TASK PROMPT
Could you write out the opening lines of the data, word for word, stopping after the line that contains "scene.camera = cam"?

★ ★ ★ ★ ★

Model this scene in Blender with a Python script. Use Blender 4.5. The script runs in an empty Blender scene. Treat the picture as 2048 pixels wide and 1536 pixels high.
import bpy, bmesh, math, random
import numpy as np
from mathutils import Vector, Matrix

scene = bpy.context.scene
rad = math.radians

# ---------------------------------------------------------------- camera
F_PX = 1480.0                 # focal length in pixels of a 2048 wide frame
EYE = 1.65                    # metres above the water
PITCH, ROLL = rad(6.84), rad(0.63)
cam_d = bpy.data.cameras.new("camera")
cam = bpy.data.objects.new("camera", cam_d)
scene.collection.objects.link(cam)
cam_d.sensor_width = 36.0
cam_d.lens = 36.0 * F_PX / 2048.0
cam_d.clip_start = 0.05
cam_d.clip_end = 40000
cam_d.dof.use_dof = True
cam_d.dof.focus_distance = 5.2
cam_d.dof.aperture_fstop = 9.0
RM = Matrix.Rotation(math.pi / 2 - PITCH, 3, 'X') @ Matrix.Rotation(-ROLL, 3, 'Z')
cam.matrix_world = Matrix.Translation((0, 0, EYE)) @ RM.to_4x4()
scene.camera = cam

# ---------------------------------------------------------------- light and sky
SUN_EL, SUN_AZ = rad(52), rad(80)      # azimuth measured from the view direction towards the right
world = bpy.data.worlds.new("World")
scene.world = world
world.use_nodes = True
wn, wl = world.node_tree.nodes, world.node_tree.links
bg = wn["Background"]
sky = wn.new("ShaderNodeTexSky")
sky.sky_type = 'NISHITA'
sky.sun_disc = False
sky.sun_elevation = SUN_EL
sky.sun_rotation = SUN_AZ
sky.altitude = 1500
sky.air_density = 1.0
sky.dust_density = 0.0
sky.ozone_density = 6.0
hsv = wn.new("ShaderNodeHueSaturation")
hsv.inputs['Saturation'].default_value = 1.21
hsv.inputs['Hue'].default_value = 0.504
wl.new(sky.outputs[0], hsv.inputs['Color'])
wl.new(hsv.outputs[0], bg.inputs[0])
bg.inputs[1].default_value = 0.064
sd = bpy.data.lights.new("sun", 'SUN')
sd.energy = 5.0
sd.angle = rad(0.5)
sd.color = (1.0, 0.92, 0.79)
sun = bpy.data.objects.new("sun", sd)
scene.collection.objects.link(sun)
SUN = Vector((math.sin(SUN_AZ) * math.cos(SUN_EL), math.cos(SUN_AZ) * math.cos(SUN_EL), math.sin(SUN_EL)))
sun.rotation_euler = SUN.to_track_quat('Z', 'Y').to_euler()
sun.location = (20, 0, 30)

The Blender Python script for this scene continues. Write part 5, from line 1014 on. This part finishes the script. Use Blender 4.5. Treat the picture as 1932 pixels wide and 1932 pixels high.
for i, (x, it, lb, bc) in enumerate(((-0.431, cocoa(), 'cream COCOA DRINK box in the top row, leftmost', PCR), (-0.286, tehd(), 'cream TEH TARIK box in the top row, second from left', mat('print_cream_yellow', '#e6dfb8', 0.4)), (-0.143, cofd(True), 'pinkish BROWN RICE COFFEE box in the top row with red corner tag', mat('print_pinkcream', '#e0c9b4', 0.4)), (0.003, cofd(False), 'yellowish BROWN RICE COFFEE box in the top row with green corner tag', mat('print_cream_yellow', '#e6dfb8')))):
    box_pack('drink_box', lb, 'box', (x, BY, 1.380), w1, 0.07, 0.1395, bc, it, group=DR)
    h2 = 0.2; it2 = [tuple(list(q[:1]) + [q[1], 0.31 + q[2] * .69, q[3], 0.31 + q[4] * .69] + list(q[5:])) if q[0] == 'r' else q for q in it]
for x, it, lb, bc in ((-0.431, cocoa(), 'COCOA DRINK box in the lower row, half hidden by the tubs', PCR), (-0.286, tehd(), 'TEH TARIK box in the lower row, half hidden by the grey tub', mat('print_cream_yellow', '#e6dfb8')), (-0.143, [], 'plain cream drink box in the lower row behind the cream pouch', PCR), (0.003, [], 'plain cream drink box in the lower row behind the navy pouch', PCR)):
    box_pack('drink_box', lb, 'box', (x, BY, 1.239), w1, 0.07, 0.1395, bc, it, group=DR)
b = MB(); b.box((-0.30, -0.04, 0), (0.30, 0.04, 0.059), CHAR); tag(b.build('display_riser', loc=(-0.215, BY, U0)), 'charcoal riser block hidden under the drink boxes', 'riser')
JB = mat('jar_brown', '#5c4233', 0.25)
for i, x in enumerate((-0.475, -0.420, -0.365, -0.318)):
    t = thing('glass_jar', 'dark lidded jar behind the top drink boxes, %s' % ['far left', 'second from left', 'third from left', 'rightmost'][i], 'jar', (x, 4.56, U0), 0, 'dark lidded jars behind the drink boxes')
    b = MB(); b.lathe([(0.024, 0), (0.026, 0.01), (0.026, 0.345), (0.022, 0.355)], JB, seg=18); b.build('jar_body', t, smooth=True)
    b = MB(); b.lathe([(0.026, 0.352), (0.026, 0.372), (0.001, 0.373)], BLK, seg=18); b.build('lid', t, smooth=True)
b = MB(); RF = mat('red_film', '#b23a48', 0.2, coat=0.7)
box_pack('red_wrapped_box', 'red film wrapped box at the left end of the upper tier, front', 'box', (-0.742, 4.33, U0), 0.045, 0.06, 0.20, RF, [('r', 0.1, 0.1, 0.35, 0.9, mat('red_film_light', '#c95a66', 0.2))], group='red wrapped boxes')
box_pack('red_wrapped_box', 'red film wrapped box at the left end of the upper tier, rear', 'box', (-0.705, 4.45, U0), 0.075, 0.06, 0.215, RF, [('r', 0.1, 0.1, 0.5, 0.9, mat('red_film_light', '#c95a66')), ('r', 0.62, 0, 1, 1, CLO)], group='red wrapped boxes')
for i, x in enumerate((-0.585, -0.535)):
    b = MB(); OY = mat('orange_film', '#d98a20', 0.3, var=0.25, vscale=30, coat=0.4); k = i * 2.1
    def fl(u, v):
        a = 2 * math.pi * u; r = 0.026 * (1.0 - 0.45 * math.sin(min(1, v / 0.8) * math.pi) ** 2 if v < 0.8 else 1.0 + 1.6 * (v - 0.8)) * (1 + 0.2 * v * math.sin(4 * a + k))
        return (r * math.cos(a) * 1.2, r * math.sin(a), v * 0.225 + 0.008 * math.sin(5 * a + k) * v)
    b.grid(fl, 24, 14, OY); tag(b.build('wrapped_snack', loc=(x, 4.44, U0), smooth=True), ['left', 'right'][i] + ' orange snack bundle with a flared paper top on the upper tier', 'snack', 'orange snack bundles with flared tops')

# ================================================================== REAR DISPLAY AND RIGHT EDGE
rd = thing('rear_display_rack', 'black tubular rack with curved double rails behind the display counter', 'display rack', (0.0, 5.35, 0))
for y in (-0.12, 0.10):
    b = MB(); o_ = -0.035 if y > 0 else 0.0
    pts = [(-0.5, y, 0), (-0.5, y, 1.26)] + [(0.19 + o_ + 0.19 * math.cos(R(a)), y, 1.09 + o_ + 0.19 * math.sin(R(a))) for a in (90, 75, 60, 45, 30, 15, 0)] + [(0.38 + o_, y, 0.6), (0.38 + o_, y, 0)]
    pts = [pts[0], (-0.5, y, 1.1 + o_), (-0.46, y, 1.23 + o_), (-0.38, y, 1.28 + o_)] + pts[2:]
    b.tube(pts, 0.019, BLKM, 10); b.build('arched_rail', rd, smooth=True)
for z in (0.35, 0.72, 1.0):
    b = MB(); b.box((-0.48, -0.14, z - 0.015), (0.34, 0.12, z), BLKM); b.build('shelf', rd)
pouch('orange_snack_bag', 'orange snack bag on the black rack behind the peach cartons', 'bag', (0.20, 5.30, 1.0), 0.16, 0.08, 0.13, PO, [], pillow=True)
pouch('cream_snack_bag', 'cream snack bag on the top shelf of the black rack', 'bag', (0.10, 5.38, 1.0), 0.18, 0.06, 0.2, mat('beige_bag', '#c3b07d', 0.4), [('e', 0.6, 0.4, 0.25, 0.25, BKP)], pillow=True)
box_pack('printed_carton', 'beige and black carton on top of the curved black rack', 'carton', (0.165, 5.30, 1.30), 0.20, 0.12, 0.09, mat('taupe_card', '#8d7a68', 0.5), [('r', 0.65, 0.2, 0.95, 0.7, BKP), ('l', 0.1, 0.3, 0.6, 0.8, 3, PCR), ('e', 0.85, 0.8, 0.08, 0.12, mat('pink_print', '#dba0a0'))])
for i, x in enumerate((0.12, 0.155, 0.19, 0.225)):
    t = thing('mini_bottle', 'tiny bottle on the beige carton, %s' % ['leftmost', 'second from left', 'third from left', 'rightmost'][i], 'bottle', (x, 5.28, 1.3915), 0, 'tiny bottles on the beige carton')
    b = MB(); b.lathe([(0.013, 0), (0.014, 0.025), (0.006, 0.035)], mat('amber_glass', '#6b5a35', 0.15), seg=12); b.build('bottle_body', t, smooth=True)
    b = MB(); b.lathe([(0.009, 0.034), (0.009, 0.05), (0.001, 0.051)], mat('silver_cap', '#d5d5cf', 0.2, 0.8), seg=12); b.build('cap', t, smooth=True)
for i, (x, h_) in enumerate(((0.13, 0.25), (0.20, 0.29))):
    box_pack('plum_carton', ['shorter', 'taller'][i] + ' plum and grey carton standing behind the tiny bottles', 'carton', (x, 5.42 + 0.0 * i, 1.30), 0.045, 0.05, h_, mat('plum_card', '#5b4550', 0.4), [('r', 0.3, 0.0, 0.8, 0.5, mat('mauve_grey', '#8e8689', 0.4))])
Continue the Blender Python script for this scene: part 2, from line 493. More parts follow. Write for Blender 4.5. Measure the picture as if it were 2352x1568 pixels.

★ ★ ★ ★ ★

CORRECT OUTPUT
Model this scene in Blender with a Python script. Use Blender 4.5. The script runs in an empty Blender scene. Treat the picture as 2048 pixels wide and 1536 pixels high.
import bpy, bmesh, math, random
import numpy as np
from mathutils import Vector, Matrix

scene = bpy.context.scene
rad = math.radians

# ---------------------------------------------------------------- camera
F_PX = 1480.0                 # focal length in pixels of a 2048 wide frame
EYE = 1.65                    # metres above the water
PITCH, ROLL = rad(6.84), rad(0.63)
cam_d = bpy.data.cameras.new("camera")
cam = bpy.data.objects.new("camera", cam_d)
scene.collection.objects.link(cam)
cam_d.sensor_width = 36.0
cam_d.lens = 36.0 * F_PX / 2048.0
cam_d.clip_start = 0.05
cam_d.clip_end = 40000
cam_d.dof.use_dof = True
cam_d.dof.focus_distance = 5.2
cam_d.dof.aperture_fstop = 9.0
RM = Matrix.Rotation(math.pi / 2 - PITCH, 3, 'X') @ Matrix.Rotation(-ROLL, 3, 'Z')
cam.matrix_world = Matrix.Translation((0, 0, EYE)) @ RM.to_4x4()
scene.camera = cam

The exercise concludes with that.